ずっと前に芥川賞を受賞したとかいうかなり有名な作品で、著者の名前が紗耶香だったので「きっとおもしろい」という希望的観測の元に人から借りてみた。夏の間バイトに勤しんだ身としてコンビニで働く主人公の描写が気になったから、ということもある。主人公はかなり「変わっている」人間で、もう少し丁寧に説明するならば猟奇的な一面がある。一般的にみて狂った感性を持っているが、コンビニでバイトするときには社会の一員になった、作中の言葉では「社会の部品になれた」という。自分の場合はどうだろう。数年来「変わってる」と言われ続けてきた。それは何かとびぬけたものがあるのか、ずれているのか、だらしないのか、、、。当然「天高生(府立天王寺高校の生徒)だから変わってる」「京大生は変わってる」と言われる類に混ぜられることもあり実際はよく分からない。確かに京大生で変わってるといわれる人は多いと思うし、とある高校の国語科の女性教員のように面白い思考の人はいた。たぶんbeとかetreとかを敢えてそのまま使って喝采を浴びるか、誤用して指摘されるかその程度の違いなんだろう。そんな私はチェーン店のカフェでバイトをしている。自分で考えて勉強をして、部活をして、そういった中高生時代を送った私にとってはマニュアル通りに動くことがいかに楽かを知り、いかに人的資本として安いかを思い知った。ただ、最も感じたのは環境によって何もかも違うことである。ヘルプで伏見まで出向いたがマニュアルを逸脱し、上司も独裁的な空気を感じる。コンビニ人間には店長に「こんな仕事でえらそうにしやがって」と歯向かうバイトが登場する。相手が独裁的になればそう考えるのもわからんではない。その感情を感じそうにはなったがおとなしくしておいた。

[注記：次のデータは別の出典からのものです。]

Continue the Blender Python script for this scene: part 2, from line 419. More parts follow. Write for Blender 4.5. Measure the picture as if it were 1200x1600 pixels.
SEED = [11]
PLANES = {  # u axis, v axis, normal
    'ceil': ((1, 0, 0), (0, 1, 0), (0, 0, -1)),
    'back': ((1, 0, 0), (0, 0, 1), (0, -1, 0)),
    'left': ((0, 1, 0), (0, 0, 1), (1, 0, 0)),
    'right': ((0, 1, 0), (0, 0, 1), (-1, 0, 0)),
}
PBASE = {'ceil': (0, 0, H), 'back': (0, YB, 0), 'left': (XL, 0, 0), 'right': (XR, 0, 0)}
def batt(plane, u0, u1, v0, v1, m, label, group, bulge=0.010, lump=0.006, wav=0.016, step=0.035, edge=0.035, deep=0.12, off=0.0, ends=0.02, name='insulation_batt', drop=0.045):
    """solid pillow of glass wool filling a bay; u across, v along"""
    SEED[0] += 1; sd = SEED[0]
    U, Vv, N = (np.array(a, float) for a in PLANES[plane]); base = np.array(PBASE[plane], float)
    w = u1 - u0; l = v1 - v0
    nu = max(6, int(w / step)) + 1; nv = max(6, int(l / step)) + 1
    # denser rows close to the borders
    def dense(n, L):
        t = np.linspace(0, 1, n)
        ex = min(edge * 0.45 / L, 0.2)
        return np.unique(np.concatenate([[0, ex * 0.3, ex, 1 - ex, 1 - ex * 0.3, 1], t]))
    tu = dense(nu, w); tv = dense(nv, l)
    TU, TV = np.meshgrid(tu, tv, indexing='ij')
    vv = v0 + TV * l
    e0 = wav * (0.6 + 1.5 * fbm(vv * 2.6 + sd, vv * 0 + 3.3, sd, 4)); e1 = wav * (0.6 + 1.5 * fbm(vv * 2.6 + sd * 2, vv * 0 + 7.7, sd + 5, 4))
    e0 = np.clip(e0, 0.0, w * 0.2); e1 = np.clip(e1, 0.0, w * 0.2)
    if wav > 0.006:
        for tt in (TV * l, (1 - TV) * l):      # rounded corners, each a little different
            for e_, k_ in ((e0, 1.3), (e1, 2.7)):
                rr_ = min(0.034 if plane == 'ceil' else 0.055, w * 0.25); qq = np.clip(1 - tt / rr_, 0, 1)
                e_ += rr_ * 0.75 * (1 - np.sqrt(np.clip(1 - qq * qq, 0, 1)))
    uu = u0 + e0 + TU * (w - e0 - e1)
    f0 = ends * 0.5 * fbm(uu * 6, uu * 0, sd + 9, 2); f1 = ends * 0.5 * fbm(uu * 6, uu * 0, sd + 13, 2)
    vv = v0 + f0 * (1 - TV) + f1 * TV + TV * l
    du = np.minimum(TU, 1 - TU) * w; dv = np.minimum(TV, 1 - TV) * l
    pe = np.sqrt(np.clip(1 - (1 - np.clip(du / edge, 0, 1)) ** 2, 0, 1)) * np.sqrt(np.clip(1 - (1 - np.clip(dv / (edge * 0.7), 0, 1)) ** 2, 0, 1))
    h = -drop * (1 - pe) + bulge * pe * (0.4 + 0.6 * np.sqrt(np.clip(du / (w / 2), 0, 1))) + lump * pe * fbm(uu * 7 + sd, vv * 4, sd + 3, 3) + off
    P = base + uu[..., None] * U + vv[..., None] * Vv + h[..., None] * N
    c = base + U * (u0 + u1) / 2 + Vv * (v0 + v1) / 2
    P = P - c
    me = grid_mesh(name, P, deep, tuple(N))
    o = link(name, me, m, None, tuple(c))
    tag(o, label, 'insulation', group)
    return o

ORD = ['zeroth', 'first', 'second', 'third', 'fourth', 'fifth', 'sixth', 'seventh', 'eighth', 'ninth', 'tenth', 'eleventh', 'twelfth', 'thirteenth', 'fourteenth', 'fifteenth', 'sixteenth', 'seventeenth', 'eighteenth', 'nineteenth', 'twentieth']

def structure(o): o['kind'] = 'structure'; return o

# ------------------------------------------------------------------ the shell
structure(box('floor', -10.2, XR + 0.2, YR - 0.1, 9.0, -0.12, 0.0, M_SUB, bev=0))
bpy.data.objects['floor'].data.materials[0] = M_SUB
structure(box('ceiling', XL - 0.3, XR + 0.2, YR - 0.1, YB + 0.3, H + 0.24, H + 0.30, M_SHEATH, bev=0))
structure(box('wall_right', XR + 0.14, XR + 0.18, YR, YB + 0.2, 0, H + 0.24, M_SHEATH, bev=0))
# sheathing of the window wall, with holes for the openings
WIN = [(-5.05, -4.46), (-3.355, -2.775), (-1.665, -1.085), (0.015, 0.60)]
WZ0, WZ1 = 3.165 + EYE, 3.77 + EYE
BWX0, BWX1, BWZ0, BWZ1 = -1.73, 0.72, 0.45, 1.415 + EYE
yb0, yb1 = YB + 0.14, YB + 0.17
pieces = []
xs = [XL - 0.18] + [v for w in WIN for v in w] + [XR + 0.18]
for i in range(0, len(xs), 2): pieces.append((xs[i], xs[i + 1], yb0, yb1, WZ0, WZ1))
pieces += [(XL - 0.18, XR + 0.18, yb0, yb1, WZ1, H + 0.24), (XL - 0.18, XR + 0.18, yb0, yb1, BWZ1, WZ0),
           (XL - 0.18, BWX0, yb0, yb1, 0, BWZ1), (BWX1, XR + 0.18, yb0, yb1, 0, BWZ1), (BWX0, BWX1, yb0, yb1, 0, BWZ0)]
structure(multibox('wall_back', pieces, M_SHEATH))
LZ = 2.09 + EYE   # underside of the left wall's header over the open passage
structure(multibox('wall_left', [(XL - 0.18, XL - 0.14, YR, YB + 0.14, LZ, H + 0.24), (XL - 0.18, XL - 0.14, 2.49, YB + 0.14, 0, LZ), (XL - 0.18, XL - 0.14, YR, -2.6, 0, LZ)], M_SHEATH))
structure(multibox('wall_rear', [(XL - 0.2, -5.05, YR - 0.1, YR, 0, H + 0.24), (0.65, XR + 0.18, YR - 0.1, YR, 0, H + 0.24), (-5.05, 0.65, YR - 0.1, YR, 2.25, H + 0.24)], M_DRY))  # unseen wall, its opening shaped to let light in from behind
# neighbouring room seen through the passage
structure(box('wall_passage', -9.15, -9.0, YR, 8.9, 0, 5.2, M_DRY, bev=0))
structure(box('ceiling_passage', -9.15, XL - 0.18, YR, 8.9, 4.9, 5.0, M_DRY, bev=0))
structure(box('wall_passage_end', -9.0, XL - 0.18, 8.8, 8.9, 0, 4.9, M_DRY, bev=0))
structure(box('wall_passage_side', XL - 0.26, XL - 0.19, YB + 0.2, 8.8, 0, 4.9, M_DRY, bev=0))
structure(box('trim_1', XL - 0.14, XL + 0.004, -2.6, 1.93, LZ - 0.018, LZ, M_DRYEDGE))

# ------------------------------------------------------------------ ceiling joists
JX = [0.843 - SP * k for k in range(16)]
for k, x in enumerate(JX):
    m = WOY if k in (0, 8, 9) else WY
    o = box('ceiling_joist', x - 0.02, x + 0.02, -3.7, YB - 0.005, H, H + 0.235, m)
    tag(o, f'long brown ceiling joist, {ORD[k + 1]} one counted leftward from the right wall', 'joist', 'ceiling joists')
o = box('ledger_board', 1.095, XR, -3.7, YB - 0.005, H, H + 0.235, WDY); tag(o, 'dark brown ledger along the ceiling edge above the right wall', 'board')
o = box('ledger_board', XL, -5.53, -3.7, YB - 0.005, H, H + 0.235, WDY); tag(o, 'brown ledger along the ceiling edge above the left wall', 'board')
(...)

言われた通りにしておとなしくしておけばヒトと仲良くなれると知ったのは中学校に入ってからだった。小学校ではみんなが個性的でいい意味でみんなが浮いていた。周りが大人になったのだろうが、バイトにしても自分の存在する環境がかなり将来に影響するのだと今になって実感している。

つまるところかなり環境の良いバイトだったのだ。みんなやさしい。みんなまじめ。マニュアル通り。マニュアル以上の仕事をしていれば褒められる。バイト中だけはスターウォーズに出てくるドロイド(思考力をもったロボットの総称)のようになれて楽しかった。自分の別の一面を常に見続けていた気がした。そんな素敵なバイト先が今月いっぱいで閉店する。管理能力に非常にすぐれ(それはそれは尊敬に値するのだが!)店長は別店舗への異動を進めてくれた。ただ現実的に考えて申し出を断るしかなかった。確か川端康成だったか、恋人と別れるときには相手の家に花を植えるといい、毎年嫌でも自分のことを思い出すから、そんなエピソードを読んだことがある。恋人ほど大層なものではないが、「社会の部品」になる方法を教えてもらった場所であるし、それなりに愛着は湧いていた場所である。あと1か月で何か爪痕か何かを残して記憶にとどめたいとおもう。そんな私は今、「社会の歯車」になるか迷いながら大学に在籍している。どうしようかな、将来。きっと天命が導いてくれるのだが。